Vol 3 Section 0781
“Which was It” to be serialized in a weekly only—then brought out in a book.
I to have immediate possession to put in a book.
And 5 “Boons of Life” [NB 45 TS 24]. Note: Walker = John Brisben Walker, owner Cosmopolitan.
August 27 after – In York Harbor, Maine Sam wrote a long harangue to the Western Union President about poor service for telegrams in the region.
I have been living here seven weeks & will remark incidentally that so far as my personal experience goes, the telegraphic service of this region is bad. I state that as fact. I add, as matter of opinion, that it is wantonly & deliberately so.
…[Sam gave detailed examples of poor service: a telegraph from Clara on Aug. 12 from New Haven that arrived 4 & ¼ hours later; an enclosed Aug. 18 telegram from Samuel E. Moffett, sent from Boston; Moffett beat the telegram to York Harbor by more than two hours, etc.]

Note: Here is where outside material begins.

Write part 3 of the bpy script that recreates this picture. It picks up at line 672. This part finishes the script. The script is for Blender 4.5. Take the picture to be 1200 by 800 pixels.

My complaint, then, is against the heads of the Boston & York Harbor offices, for what looks like unexplainable & inexcusable ineffectiveness. What this is due to, I am not qualified to say. It looks like indifference, it looks like stupidity, it may be neither. It may be that the men are dead. I think they are, & that they ought to be buried. While this is merely an opinion & carries with it no obligation upon any one to accept it, I think it entitled to respect, for the reason that the facts above recited do certainly seem to point to the presence in official capacities in the Boston & York Harbor offices not of living persons but of corpses. It is my conviction—though I do not urge this, but merely offer the suggestion as a courtesy & in a friendly spirit—that the Western Union morgues in Boston & in York Harbor ought to be taken in hand & their contents connected-up with their own batteries & galvanized into a semblance of life.
I seem to be chaffing, but that is only a cloak, to keep certain feelings in abeyance which I do not wish to expose. I am complaining in seriousness, & protesting, & asking for a better & fairer & honester telegraph-service. I am claiming the privilege of doing this, on the ground that I help to pay these men’s wages & am personally interested in the ways they take to earn them.
Sam then proposed that the Western Union President test the system using a pseudonym. He added a last example of poor service at the end.
Saturday morning, August 27, Clara telegraphed Mrs. Bunce in Brooklyn for the Hartford address of Miss Garret, a trained nurse.
No answer likely on that day of course. But evidently Mrs. B. tele the nurse to go to us. For she arrived Sunday night at tea, beating a telegram announcing her coming 11 hours.
No telegrams delivered on Sunday. It is all right, as long as there is a Sunday, but I wish it could he abolished, it interferes with everything, with its silly restraints upon man’s freedom.
U.S. should own telegraphs, telephones, coal mines
[enclosure, telegram from Jervis Langdon to SLC:]
Shall bring Aunt Sue to you eleven forty five this morning / Jervis Langdon 1214pm [MTP].
Note: Aug. 27 was a Wednesday; Sam may have meant Aug. 23; this MTP-catalogued as simply “August,” though Aug. 12, 18 and Aug. 27-8 incidents are cited. Those may be found in the appropriate dates.
August 28 Thursday – In York Harbor, Maine Sam wrote to Ida Langdon in Gloucester, Mass.
It is lovely, perfectly lovely of you to give us that splendid invitation, & it would delight me clear beyond the limits of expression if circumstances & God privileged us to accept it, for I should have a noble good time there—& a fruitful one, too; for in the protection of your roof I could write unpersecuted & unpestered by undesired intruders, & could finish my book. But Livy, whose thanks are as warm as mine, bows to circumstances & God, & in her belief they require her to go Tarrytowning or some such business, & she feels
SLC used mourning border for most letters from Susy’s death on, then from Livy’s death on.